Lesung: Mein Sommer mit den Flüchtlingen
15:00–14:59
Lesung mit Beatrice Bourcier: "Mein Sommer mit den Flüchtlingen" - Der bewegende Bericht einer freiwilligen Flüchtlingshelferin. Am 3.11. um 15h im kafi-restaurant Mümpfeli.
Textauszug:
Ich habe mich natürlich schon gefragt, warum ich eigentlich plötzlich so einen auf „Gutmensch“, auf kriegsmüde Hilfsaktivistin, auf hungrige Samariterin mache. Die Antwort ist aber eigentlich so einfach. Das Flüchtlingsdrama ist jetzt nämlich nicht mehr an der Wohnzimmerwand im Fernsehen, sondern vor meiner eigenen Haustür angekommen. In Form einer Erstaufnahme-Einrichtung für 200 Flüchtlinge. Es geht jetzt um mein Dorf, um meine Familie, meine Kinder. Es geht darum, sich dafür zu interessieren. Jetzt kann ich nicht mehr das Programm umschalten. Jetzt sind sie da. Ich finde, wir haben die humanitäre Verantwortung, eine Willkommenskultur aufzubauen, um diesen Menschen ein Minimum an Würde wiederzugeben. Wir Deutschen, die Nachfahren von Zuwanderern. Und deswegen wurde bei mir in diesem Sommer aus Neugier Betroffenheit. Aus Betroffenheit wurde Mitwissen.
Aus Mitwissen wurde aufrichtiges Mitgefühl und tiefste Verbundenheit. Aus Verbundenheit wurde ein Versprechen.
Das Versprechen an „meine“ Flüchtlinge, möglichst vielen Menschen ihre Geschichten zu erzählen.
An meinem ersten Tag am Parkplatz vor dem Flüchtlingsheim habe ich die junge Mutter Noha aus Syrien kennengelernt, sie musste ihr Kind brennen sehen. Ihr Syrien brennt, ihre Heimat stirbt. Peter ist 27 Jahre alt und kommt aus Nigeria. Er ist der einzige Sohn seiner Eltern. Naja, er war es. Er musste nämlich mit ansehen, wie seine Eltern von der Boko Haram getötet wurden. Und sie haben das Haus der Familie angezündet. Weil sie Christen waren. Da ist Peter gerannt. Seine Flucht, eine monatelange Odyssee. In Lybien ist er tagelang durch die Wüste gelaufen, „no water, no food, just god“. Anas, Biochemiker aus Syrien, ist auf der Flucht in Ungarn von Polizisten gefoltert worden. Eine deutsche Grenzpolizistin schenkte ihm den Glauben wieder, indem sie die Waffen ablegte, um einer völlig verängstigten Gruppe von Flüchtlingen zu signalisieren: „Keine Angst, Refugees welcome. You are safe“.
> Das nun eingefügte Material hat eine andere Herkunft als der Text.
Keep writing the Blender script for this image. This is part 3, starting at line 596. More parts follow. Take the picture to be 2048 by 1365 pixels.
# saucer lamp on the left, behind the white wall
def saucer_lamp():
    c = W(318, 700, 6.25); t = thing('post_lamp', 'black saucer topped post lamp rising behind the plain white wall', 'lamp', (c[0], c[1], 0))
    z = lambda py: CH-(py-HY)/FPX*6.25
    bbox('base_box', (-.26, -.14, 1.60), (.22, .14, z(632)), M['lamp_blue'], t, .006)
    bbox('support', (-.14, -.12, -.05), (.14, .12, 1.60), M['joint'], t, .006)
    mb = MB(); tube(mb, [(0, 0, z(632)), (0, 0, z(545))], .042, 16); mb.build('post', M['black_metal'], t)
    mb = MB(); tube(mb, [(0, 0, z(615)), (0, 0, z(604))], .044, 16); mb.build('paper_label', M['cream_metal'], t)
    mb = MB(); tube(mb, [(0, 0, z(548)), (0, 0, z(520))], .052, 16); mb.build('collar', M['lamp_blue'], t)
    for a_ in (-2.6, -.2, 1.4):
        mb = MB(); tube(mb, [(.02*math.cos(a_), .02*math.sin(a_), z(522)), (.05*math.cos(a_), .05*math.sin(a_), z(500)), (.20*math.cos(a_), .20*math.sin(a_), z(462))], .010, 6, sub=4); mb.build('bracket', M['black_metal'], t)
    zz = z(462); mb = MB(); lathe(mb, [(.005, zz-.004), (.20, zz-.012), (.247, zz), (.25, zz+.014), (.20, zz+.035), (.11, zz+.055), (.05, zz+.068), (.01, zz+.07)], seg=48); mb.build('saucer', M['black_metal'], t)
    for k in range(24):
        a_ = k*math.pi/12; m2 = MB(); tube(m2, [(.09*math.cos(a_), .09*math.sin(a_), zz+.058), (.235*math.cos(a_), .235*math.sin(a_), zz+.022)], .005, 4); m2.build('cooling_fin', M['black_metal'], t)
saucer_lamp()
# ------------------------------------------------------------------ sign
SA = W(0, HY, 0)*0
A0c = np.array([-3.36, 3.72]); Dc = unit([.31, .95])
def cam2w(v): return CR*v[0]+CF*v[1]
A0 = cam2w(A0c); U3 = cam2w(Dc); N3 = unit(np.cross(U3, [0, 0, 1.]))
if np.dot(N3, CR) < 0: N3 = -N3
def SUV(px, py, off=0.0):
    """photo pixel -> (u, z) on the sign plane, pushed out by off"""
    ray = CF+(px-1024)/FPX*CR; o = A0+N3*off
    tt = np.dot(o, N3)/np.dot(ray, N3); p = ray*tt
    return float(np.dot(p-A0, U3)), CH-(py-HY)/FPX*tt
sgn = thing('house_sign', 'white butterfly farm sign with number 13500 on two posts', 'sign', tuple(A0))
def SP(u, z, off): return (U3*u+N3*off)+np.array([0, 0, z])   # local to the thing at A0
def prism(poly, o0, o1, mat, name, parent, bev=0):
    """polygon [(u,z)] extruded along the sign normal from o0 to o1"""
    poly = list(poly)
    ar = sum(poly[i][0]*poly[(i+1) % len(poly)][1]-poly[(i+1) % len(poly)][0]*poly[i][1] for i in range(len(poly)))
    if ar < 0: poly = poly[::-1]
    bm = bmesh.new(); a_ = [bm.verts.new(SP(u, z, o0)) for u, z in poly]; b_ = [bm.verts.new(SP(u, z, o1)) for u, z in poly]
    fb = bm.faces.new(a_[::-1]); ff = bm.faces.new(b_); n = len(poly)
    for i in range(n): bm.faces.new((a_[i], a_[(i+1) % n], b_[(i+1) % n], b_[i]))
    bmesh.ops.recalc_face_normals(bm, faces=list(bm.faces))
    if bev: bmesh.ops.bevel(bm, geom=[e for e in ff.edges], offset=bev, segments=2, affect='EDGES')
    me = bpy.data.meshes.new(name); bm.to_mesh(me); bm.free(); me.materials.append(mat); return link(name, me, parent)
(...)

Dieses Buch soll den Leser mitnehmen auf meine wundersame Reise durch 3 Kontinente, 18 Nationen, mein Dorf und meine eigene Familie in diesem Jahrhundertsommer der Superlative. Es soll einen kleinen bescheidenen Beitrag dazu leisten, eine große, dramatische humanitäre Katastrophe zu erzählen.
Und während ich hoffe, dass ich mein Versprechen an die Flüchtlinge aus meinem Dorf halten kann, denke ich an die letzten Worte von Ahmad: "Vielen Dank für Alles, Madame Beatrice. Es tut mir so leid und ich entschuldige mich, dass wir hier sind."